>> BEGIN DATA SHOWN
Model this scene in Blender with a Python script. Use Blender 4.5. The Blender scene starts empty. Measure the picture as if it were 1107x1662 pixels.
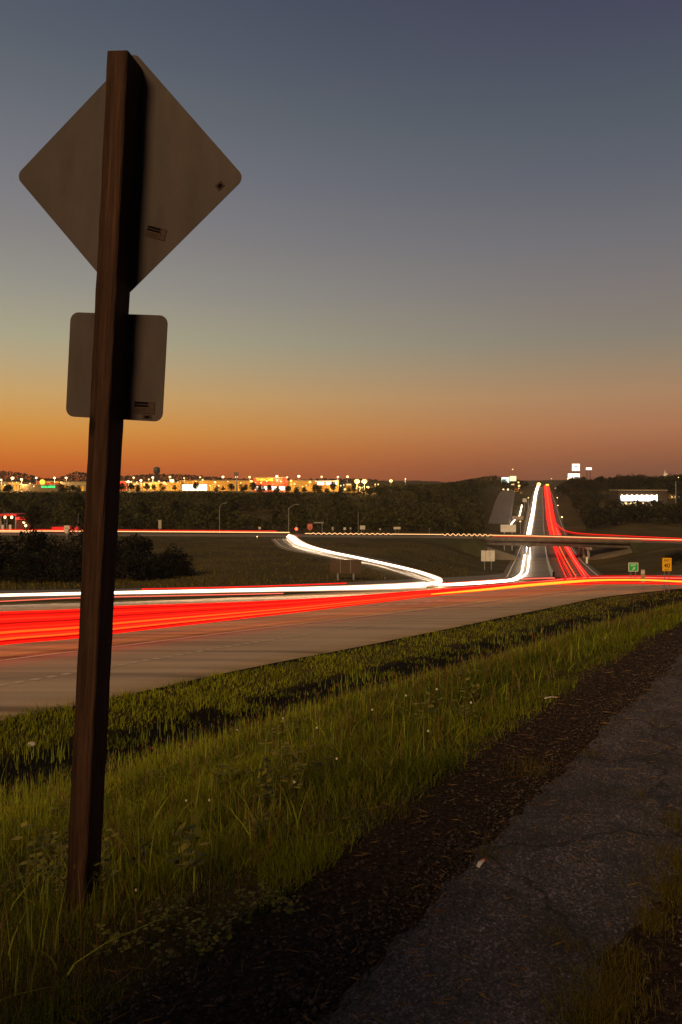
import bpy, math, random
import numpy as np
from mathutils import Vector, Matrix

random.seed(7)
RNG = np.random.default_rng(7)
scene = bpy.context.scene
col = scene.collection
R = math.radians

# ------------------------------------------------------------------ camera
F, CX, YH = 1200.0, 553.5, 785.0          # focal length, centre column and eye level in photo pixels (1107 x 1662)
cam = bpy.data.cameras.new('camera')
cam.sensor_fit = 'VERTICAL'
cam.sensor_height = 36.0
cam.lens = F / 1662.0 * 36.0
cam.shift_y = -(831.0 - YH) / 1662.0
cam.clip_start = 0.05
cam.clip_end = 6000
co = bpy.data.objects.new('camera', cam)
col.objects.link(co)
co.location = (0, 0, 0)
co.rotation_euler = (R(90), 0, 0)
scene.camera = co
scene.view_settings.view_transform = 'Standard'
scene.view_settings.look = 'None'
scene.view_settings.exposure = 0.0
scene.view_settings.gamma = 1.0
scene.cycles.use_denoising = True
scene.cycles.sample_clamp_indirect = 3.0
scene.cycles.max_bounces = 5
scene.cycles.use_light_tree = True


def lin(c):
    return tuple((x / 255 / 12.92) if x / 255 <= 0.04045 else ((x / 255 + 0.055) / 1.055) ** 2.4 for x in c)


# ------------------------------------------------------------------ sky at dusk
W = bpy.data.worlds.new('World')
scene.world = W
W.use_nodes = True
nt = W.node_tree
for n in list(nt.nodes):
    nt.nodes.remove(n)


def N(nt, t, **kw):
    n = nt.nodes.new(t)
    for k, v in kw.items():
        setattr(n, k, v)
    return n


wo = N(nt, 'ShaderNodeOutputWorld')
bg = N(nt, 'ShaderNodeBackground')
tc = N(nt, 'ShaderNodeTexCoord')
sp = N(nt, 'ShaderNodeSeparateXYZ')
nt.links.new(tc.outputs['Generated'], sp.inputs[0])


def ramp(nt, stops):
    r = N(nt, 'ShaderNodeValToRGB')
    r.color_ramp.interpolation = 'B_SPLINE' if False else 'EASE' if False else 'LINEAR'
    e = r.color_ramp.elements
    while len(e) > 1:
        e.remove(e[-1])
    e[0].position = stops[0][0]
    e[0].color = (*stops[0][1], 1)
    for p, c in stops[1:]:
        x = e.new(p)
        x.color = (*c, 1)
    return r


def sky_ramp(rows):
    # rows: photo row -> colour; converted to the sine of elevation
    st = []
    for v, c in rows:
        tn = (YH - v) / F
        st.append((max(0.0, tn / math.sqrt(1 + tn * tn)), lin(c)))
    st.sort(key=lambda a: a[0])
    return ramp(nt, st)


SKY_L = [(-900, (30, 36, 50)), (-200, (56, 62, 76)), (0, (73, 81, 94)), (100, (82, 89, 99)), (200, (95, 99, 106)), (300, (109, 110, 117)),
         (400, (124, 121, 120)), (480, (139, 136, 127)), (560, (158, 152, 126)), (600, (172, 153, 117)), (650, (190, 151, 95)),
         (700, (200, 137, 60)), (730, (200, 118, 45)), (760, (196, 96, 32)), (785, (180, 78, 28))]
SKY_R = [(-900, (28, 29, 42)), (-200, (44, 44, 60)), (0, (60, 61, 80)), (100, (67, 70, 87)), (200, (74, 82, 92)), (300, (86, 90, 100)),
         (400, (102, 102, 107)), (480, (115, 109, 108)), (560, (126, 118, 106)), (600, (140, 121, 100)), (650, (158, 122, 91)),
         (700, (160, 108, 76)), (730, (148, 94, 65)), (760, (128, 80, 58)), (785, (112, 70, 52))]
rl, rr = sky_ramp(SKY_L), sky_ramp(SKY_R)
nt.links.new(sp.outputs['Z'], rl.inputs[0])
nt.links.new(sp.outputs['Z'], rr.inputs[0])
mr = N(nt, 'ShaderNodeMapRange', interpolation_type='SMOOTHSTEP')
mr.inputs['From Min'].default_value = -0.50
mr.inputs['From Max'].default_value = 0.48
nt.links.new(sp.outputs['X'], mr.inputs['Value'])
mx = N(nt, 'ShaderNodeMix', data_type='RGBA')
nt.links.new(mr.outputs[0], mx.inputs[0])
nt.links.new(rl.outputs[0], mx.inputs[6])
nt.links.new(rr.outputs[0], mx.inputs[7])
# the eastern half of the sky, behind the camera, is already night-blue
mb_ = N(nt, 'ShaderNodeMapRange', interpolation_type='SMOOTHSTEP')
mb_.inputs['From Min'].default_value = 0.15
mb_.inputs['From Max'].default_value = -0.7
nt.links.new(sp.outputs['Y'], mb_.inputs['Value'])
mx2 = N(nt, 'ShaderNodeMix', data_type='RGBA')
nt.links.new(mb_.outputs[0], mx2.inputs[0])
nt.links.new(mx.outputs[2], mx2.inputs[6])
mx2.inputs[7].default_value = (*lin((34, 34, 44)), 1)
nt.links.new(mx2.outputs[2], bg.inputs[0])
bg.inputs[1].default_value = 1.17
nt.links.new(bg.outputs[0], wo.inputs[0])

# ------------------------------------------------------------------ one low warm lamp behind the camera, left: unseen street light, sunset is ahead
LAMP_DIR = Vector((0.44, 0.90, 0)).normalized()
LAMP_EL = R(29)
sl = bpy.data.lights.new('back_lamp', 'SUN')
sl.energy = 2.6
sl.angle = R(18)
sl.color = (1.0, 0.65, 0.30)
so = bpy.data.objects.new('back_lamp', sl)
col.objects.link(so)
so.rotation_euler = Vector((LAMP_DIR.x * math.cos(LAMP_EL), LAMP_DIR.y * math.cos(LAMP_EL), -math.sin(LAMP_EL))).to_track_quat('-Z', 'Y').to_euler()


# ================================================================== helpers
def tag(o, label=None, cat=None, group=None, kind=None):
    if label: o['label'] = label
    if cat: o['category'] = cat
    if group: o['group'] = group
    if kind: o['kind'] = kind
    return o


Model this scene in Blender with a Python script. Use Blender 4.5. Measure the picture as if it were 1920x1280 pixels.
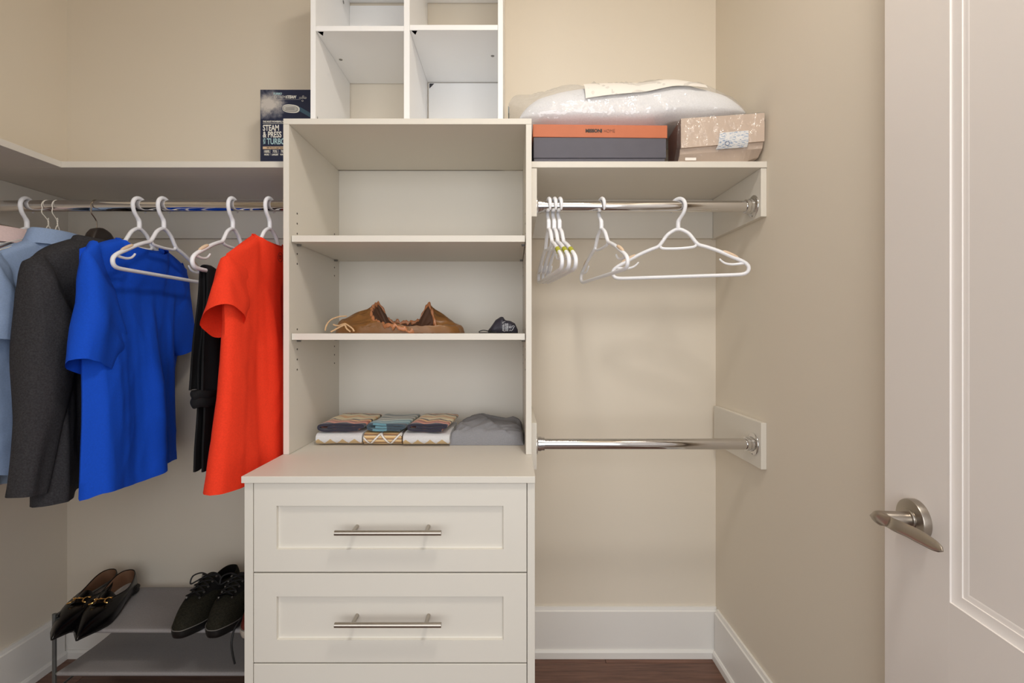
>> END DATA SHOWN
■ **INSTRUCTIONS TO FOLLOW**
Pictures are excluded: retype only the lines from the beginning of the listing above through the line with "R = math.radians", both included.

■ **RESPONSE TO THE TASK**
Model this scene in Blender with a Python script. Use Blender 4.5. The Blender scene starts empty. Measure the picture as if it were 1107x1662 pixels.
import bpy, math, random
import numpy as np
from mathutils import Vector, Matrix

random.seed(7)
RNG = np.random.default_rng(7)
scene = bpy.context.scene
col = scene.collection
R = math.radians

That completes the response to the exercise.